ABSTRACT

Hai Heng (English name Robert) is Shanghainese. He is 29 years old and works for a privately owned fabric trading company – owned by a Shanghainese woman, who is married to a famous local television presenter. This helps give her a ‘good political background’. The fabric company, which has ten employees, does not manufacture at all. They export fabrics: they are a ‘middleman’ company. They buy and sell. If a client’s order is below a certain amount, Robert’s company buys from the factory, pays the factory and then sells onto the client. Some orders, however, are over US$1m. In these cases the buyer pays the factory directly and pays Robert’s company a commission. He says ‘US$1m’, in a ‘LC’ (letter of credit) because in 2008 buyers were paying only in US dollars. Buyers want to do business in euros too, but at the moment are only set up to do US dollars. All the suppliers are from neighbouring Zhejiang and Jiangsu provinces – from not Wenzhou, but Hangzhou, Ningbo, Jiaxing in Zhejiang, from Wujiang and Suzhou in Jiangsu province: from Huzhou which sits on the border of Jiangsu and Zhejiang provinces.

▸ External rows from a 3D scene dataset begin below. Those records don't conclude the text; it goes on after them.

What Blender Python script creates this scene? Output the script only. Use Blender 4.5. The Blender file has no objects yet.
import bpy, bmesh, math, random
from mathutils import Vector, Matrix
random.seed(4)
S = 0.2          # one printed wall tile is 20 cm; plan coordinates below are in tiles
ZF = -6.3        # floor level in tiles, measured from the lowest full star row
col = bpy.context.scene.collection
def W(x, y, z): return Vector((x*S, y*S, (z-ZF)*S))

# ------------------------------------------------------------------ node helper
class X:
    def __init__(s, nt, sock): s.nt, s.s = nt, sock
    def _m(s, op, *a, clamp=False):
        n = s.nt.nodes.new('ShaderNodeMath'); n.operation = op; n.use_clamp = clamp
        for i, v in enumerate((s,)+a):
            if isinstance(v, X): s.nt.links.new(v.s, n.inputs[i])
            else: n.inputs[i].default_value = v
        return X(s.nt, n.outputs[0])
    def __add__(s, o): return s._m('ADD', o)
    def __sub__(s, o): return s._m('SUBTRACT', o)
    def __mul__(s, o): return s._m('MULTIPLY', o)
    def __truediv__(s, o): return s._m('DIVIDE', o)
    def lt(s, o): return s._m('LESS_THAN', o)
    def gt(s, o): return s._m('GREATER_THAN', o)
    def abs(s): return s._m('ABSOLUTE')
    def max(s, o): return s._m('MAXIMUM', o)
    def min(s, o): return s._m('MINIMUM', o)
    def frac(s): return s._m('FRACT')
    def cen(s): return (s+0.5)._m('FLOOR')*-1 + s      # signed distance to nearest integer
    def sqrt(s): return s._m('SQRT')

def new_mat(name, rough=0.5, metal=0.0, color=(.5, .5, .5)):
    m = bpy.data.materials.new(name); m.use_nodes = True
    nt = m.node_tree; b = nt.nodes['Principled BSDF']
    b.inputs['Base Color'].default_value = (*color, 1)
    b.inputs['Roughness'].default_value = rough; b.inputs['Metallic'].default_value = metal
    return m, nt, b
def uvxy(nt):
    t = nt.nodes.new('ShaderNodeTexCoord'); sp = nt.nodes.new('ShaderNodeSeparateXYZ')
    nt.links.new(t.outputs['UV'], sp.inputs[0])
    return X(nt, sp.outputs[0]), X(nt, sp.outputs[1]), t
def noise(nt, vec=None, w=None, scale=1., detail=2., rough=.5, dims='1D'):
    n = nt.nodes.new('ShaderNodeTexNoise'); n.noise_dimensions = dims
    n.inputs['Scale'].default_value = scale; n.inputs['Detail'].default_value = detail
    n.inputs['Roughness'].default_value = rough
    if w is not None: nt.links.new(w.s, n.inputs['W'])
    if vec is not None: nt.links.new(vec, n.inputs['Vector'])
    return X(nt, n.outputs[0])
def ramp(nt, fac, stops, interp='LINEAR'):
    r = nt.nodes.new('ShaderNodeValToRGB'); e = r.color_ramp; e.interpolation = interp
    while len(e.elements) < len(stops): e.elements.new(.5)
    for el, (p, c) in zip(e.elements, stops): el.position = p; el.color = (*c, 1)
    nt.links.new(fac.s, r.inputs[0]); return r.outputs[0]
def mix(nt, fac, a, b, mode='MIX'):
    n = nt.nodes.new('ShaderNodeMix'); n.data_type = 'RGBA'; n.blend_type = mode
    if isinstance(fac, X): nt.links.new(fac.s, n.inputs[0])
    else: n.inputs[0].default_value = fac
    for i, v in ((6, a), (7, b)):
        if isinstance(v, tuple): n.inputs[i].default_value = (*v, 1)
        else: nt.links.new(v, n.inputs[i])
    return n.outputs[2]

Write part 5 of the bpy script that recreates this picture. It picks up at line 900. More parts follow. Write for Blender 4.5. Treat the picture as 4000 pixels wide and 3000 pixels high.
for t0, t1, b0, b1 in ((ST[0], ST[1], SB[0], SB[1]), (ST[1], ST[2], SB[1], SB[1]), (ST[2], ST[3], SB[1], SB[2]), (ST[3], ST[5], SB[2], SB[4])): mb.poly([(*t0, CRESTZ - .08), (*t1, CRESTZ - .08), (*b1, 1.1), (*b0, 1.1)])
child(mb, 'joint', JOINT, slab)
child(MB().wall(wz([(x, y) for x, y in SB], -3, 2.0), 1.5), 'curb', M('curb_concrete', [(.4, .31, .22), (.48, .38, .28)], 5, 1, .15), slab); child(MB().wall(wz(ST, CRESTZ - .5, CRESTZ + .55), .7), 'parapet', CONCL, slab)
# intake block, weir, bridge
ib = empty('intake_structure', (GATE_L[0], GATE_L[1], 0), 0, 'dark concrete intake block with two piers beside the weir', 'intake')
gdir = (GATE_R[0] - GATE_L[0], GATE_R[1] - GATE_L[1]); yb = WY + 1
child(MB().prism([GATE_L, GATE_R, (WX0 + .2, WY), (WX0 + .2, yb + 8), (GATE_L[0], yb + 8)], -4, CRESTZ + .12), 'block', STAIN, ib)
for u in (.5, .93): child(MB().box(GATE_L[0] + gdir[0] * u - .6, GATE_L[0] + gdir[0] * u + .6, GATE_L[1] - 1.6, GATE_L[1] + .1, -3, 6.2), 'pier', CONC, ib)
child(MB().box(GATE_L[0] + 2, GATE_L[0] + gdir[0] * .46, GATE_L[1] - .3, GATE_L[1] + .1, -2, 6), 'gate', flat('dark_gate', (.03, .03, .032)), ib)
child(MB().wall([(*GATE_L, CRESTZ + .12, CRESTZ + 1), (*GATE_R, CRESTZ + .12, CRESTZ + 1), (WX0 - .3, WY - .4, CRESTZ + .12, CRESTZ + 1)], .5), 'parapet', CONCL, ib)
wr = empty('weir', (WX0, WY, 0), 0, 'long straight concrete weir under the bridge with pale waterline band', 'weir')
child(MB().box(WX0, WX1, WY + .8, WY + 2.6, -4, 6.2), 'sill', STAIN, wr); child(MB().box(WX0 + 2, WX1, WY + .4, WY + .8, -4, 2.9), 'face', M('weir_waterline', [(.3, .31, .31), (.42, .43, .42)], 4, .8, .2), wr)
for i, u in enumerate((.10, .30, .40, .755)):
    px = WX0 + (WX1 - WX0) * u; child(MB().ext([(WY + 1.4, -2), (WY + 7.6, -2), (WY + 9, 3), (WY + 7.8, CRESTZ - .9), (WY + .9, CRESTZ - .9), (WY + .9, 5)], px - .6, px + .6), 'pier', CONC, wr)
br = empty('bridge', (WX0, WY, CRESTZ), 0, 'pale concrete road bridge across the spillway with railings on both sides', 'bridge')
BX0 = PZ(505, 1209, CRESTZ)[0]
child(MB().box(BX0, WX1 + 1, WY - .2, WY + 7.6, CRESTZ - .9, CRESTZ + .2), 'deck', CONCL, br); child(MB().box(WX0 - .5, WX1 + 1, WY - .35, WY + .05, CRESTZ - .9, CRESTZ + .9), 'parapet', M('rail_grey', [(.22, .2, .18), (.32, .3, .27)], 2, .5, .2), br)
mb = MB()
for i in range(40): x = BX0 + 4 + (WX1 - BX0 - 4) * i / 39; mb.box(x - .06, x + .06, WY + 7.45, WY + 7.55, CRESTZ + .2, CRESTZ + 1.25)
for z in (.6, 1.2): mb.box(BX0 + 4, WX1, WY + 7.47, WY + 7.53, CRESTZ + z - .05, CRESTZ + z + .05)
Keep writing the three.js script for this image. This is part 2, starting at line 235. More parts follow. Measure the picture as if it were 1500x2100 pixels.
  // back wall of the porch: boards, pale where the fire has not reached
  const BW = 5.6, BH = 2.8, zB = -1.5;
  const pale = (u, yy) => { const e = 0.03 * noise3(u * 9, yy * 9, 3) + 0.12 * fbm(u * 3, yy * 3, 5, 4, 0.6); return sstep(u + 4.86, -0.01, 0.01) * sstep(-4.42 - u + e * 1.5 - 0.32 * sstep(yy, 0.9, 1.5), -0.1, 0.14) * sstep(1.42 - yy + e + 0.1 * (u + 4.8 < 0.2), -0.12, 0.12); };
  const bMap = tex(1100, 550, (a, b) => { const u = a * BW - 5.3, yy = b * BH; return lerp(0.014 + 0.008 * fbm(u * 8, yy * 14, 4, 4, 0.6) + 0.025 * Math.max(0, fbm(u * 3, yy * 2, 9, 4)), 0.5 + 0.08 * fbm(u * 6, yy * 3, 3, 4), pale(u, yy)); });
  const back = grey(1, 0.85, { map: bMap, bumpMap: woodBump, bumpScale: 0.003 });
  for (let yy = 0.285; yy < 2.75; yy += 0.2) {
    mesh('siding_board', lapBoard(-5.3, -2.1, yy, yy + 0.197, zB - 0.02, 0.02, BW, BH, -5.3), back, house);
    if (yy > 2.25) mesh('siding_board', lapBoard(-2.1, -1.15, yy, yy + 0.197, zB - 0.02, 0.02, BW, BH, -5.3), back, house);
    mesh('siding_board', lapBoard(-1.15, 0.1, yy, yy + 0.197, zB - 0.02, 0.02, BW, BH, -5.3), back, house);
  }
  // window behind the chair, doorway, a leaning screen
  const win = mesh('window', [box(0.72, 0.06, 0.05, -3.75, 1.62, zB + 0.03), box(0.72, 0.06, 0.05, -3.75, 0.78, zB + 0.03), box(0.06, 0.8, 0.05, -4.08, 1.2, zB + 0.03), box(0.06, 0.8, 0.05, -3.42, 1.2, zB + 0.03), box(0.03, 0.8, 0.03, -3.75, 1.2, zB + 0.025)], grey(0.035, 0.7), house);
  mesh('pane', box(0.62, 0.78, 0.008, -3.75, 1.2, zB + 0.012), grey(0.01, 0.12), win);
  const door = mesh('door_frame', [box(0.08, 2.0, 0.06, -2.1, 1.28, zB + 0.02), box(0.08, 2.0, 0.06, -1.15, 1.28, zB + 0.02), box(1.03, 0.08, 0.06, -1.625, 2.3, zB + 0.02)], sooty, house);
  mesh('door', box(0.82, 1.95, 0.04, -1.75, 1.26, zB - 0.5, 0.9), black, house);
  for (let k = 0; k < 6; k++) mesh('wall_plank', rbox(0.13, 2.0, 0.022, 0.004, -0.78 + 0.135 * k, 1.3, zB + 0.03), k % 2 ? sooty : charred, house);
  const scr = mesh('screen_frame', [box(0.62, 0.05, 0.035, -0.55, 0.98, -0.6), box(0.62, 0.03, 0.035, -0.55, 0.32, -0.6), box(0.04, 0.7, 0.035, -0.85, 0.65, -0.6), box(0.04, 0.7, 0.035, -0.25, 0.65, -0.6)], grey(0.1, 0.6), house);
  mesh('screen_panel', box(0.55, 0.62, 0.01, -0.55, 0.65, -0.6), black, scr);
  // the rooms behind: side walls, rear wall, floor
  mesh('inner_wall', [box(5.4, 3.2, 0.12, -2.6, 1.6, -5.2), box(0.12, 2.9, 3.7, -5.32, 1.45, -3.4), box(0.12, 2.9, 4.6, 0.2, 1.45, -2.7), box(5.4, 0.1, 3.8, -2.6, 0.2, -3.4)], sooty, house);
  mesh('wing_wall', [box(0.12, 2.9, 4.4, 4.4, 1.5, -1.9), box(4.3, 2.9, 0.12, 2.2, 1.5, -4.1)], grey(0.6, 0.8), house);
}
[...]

Perhaps the secret of Shanghai’s (comparatively) fabulous wealth is its positioning between these two economically super-vibrant provinces. They – especially Zhejiang – provide a labour force for Shanghai of middle-class, very ambitious lower and middle management. In Shanghai’s periphery, factories make the stuff that Shanghai sells. These are more often than not light industry factories. Silk from Hangzhou and Jiaxing, which are important trading cities on their own. Robert’s company does two lines: silk and beddings, for example, duvets. Robert is head of beddings.